Danica Patrick's Go-Daddy NASCAR
Chassis: Steel tube frame with safety roll cage, NASCAR standards.
Body: Chevrolet
Engine: 5,800 cc naturally aspirated Pushrod V8.
Transmission: 4 Speed Manual.
Power Output: 700 hp
Torque: 520 ft-lb

Melyssa Grace's Audi R8, and others
Some say you need to have hair on your arms and nerves of steel to take your exotic supercar to a drifting event. Melyssa Grace does it without batting an eyelid. She also owns a Silvia S13 and a BMW M3, which she regularly takes to the limit in all the amateur drift competitions she takes part in.

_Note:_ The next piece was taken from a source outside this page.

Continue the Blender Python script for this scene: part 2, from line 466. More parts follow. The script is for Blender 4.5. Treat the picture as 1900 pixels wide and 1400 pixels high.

Sabine Schmitz's Ford Transit van
When Jeremy Clarkson set a time on the Nurburgring after being coached by Sabine (her first appearance on the show), she claimed she could go faster with a van. She was back in another episode to try and take on the challenge, and set a time of 10 minutes and 8 seconds with a Ford Transit diesel van, only modifications being door and window lines sealed off with tape. Since then, a VW T5 transporter van broke her record, but the car featured modified suspension and engine, so Sabine's lap time is still significant.

Catherine Coleiro's Drift Holden HDT
Engine: LS1 V8 5700cc, Twin 10cm TD06HL2-20g turbos
Gearbox: T56 6 speed gearbox
Suspension: Coilovers (custom damper rates), sway bars, adjustable upper control arms, lower arms and caster rods, manual power steering rack.